### Data provided
****************

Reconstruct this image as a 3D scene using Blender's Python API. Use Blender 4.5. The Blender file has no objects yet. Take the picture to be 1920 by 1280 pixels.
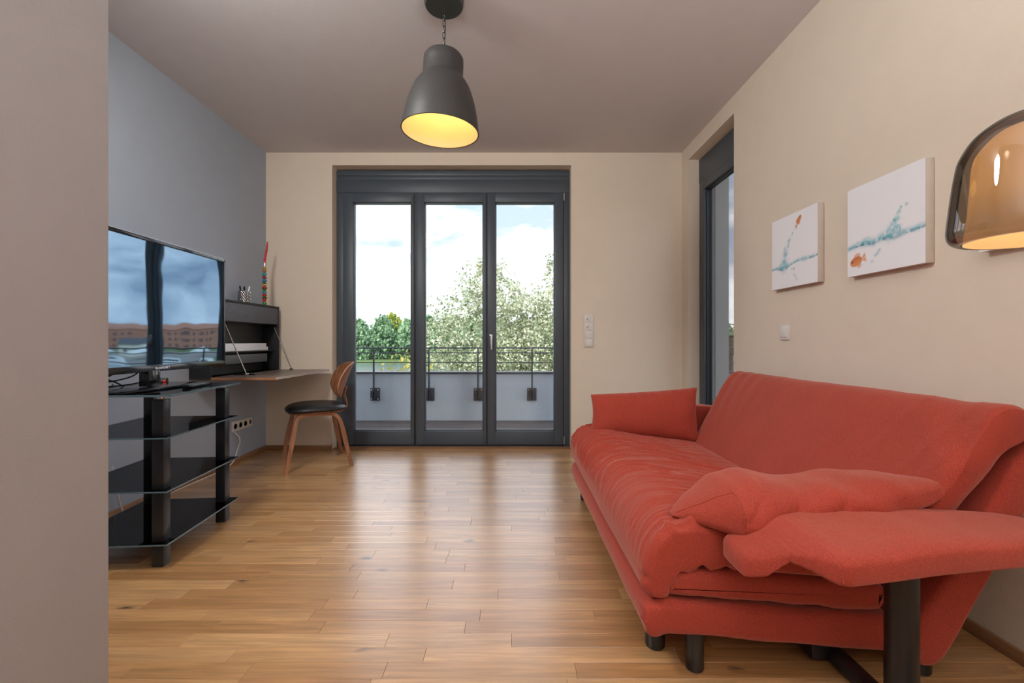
import bpy, bmesh, math, random
import numpy as np
from mathutils import Vector, Matrix

C = bpy.context.scene.collection
sc = bpy.context.scene
R = math.radians

# ------------------------------------------------------------------ camera, sky, sun, lights, exposure
cam_d = bpy.data.cameras.new('camera')
cam_d.sensor_width = 36.0
cam_d.lens = 16.0
cam_d.shift_x = 4 / 1920
cam_d.clip_end = 3000
cam_d.clip_start = 0.02
cam = bpy.data.objects.new('camera', cam_d)
C.objects.link(cam)
cam.location = (0, 0, 1.0)
cam.rotation_euler = (R(90), 0, 0)
sc.camera = cam

sc.view_settings.view_transform = 'Standard'
sc.view_settings.look = 'None'
sc.view_settings.gamma = 1.0
sc.view_settings.use_curve_mapping = False
sc.view_settings.exposure = 0.13


def make_world():
    w = bpy.data.worlds.new('sky')
    sc.world = w
    w.use_nodes = True
    nt = w.node_tree
    n = nt.nodes
    n.clear()
    out = n.new('ShaderNodeOutputWorld')
    bg = n.new('ShaderNodeBackground')
    tc = n.new('ShaderNodeTexCoord')
    mp = n.new('ShaderNodeMapping')
    mp.inputs['Scale'].default_value = (1.0, 1.0, 2.6)
    mp.inputs['Location'].default_value = (0.35, 0.1, 0.2)
    no = n.new('ShaderNodeTexNoise')
    no.inputs['Scale'].default_value = 3.2
    no.inputs['Detail'].default_value = 9
    no.inputs['Roughness'].default_value = 0.55
    no.inputs['Distortion'].default_value = 0.4
    rp = n.new('ShaderNodeValToRGB')
    rp.color_ramp.elements[0].position = 0.40
    rp.color_ramp.elements[0].color = (0, 0, 0, 1)
    rp.color_ramp.elements[1].position = 0.60
    rp.color_ramp.elements[1].color = (1, 1, 1, 1)
    mix = n.new('ShaderNodeMix')
    mix.data_type = 'RGBA'
    mix.inputs[6].default_value = (0.74, 0.93, 1.22, 1)      # blue gaps
    mix.inputs[7].default_value = (2.45, 2.50, 2.60, 1)       # bright cloud
    sx = n.new('ShaderNodeSeparateXYZ')
    gr = n.new('ShaderNodeMapRange')
    gr.inputs['From Min'].default_value = -0.02
    gr.inputs['From Max'].default_value = 0.0
    mg = n.new('ShaderNodeMix')
    mg.data_type = 'RGBA'
    mg.inputs[6].default_value = (0.22, 0.25, 0.20, 1)       # land below the horizon
    l = nt.links.new
    l(tc.outputs['Generated'], mp.inputs['Vector'])
    l(mp.outputs['Vector'], no.inputs['Vector'])
    l(no.outputs['Fac'], rp.inputs['Fac'])
    l(rp.outputs['Color'], mix.inputs[0])
    l(tc.outputs['Generated'], sx.inputs['Vector'])
    l(sx.outputs['Z'], gr.inputs['Value'])
    l(gr.outputs['Result'], mg.inputs[0])
    l(mix.outputs[2], mg.inputs[7])
    l(mg.outputs[2], bg.inputs['Color'])
    bg.inputs['Strength'].default_value = 1.0
    l(bg.outputs['Background'], out.inputs['Surface'])


make_world()


def add_light(name, kind, loc, energy, color=(1, 1, 1), target=None, **kw):
    d = bpy.data.lights.new(name, kind)
    d.energy = energy
    d.color = color
    for k, v in kw.items():
        setattr(d, k, v)
    o = bpy.data.objects.new(name, d)
    C.objects.link(o)
    o.location = loc
    if target is not None:
        o.rotation_euler = (Vector(target) - Vector(loc)).to_track_quat('-Z', 'Y').to_euler()
    return o


# the sun stands behind the house, a soft summer sun between clouds
add_light('sun', 'SUN', (-20, -30, 40), 4.6, (1.0, 0.96, 0.88), target=(0, 14, 0), angle=R(1.5))
# ceiling spotlight of the living room, behind the wall corner on the left
add_light('room_spot_light', 'AREA', (-1.46, 1.42, 2.62), 36, (1.0, 0.98, 0.95), target=(0.0, 3.1, 0.4),
          shape='DISK', size=0.5)
# added fill behind the camera, aimed up so the ceiling brightens the room
add_light('ceiling_fill_light', 'AREA', (0.35, -0.55, 1.75), 98, (0.93, 0.97, 1.0), target=(0.35, -0.55, 3.0),
          shape='RECTANGLE', size=2.0, size_y=1.6)

# ------------------------------------------------------------------ helpers
rng = np.random.default_rng(7)
random.seed(7)


def vnoise(p, seed=0):
    """smooth value noise, p: (...,3) array -> -1..1"""
    p = np.asarray(p, float)
    i = np.floor(p).astype(np.int64)
    f = p - i
    f = f * f * (3 - 2 * f)

    def h(ix, iy, iz):
        n = (ix * 374761393 + iy * 668265263 + iz * 2147483647 + seed * 1274126177) & 0xFFFFFFFF
        n = ((n ^ (n >> 13)) * 1274126177) & 0xFFFFFFFF
        n = n ^ (n >> 16)
        return (n & 0xFFFF) / 32767.5 - 1.0
    r = 0
    for dx in (0, 1):
        for dy in (0, 1):
            for dz in (0, 1):
                wx = f[..., 0] if dx else 1 - f[..., 0]
                wy = f[..., 1] if dy else 1 - f[..., 1]
                wz = f[..., 2] if dz else 1 - f[..., 2]
                r = r + wx * wy * wz * h(i[..., 0] + dx, i[..., 1] + dy, i[..., 2] + dz)
    return r


def V3(a, b, c):
    a, b, c = np.broadcast_arrays(a, b, c)
    return np.stack([a, b, c], -1)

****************

### Job
Leave the pictures out and reproduce exactly the lines from the top of the listing above through the line with "R = math.radians".

### Worked answer
Reconstruct this image as a 3D scene using Blender's Python API. Use Blender 4.5. The Blender file has no objects yet. Take the picture to be 1920 by 1280 pixels.
import bpy, bmesh, math, random
import numpy as np
from mathutils import Vector, Matrix

C = bpy.context.scene.collection
sc = bpy.context.scene
R = math.radians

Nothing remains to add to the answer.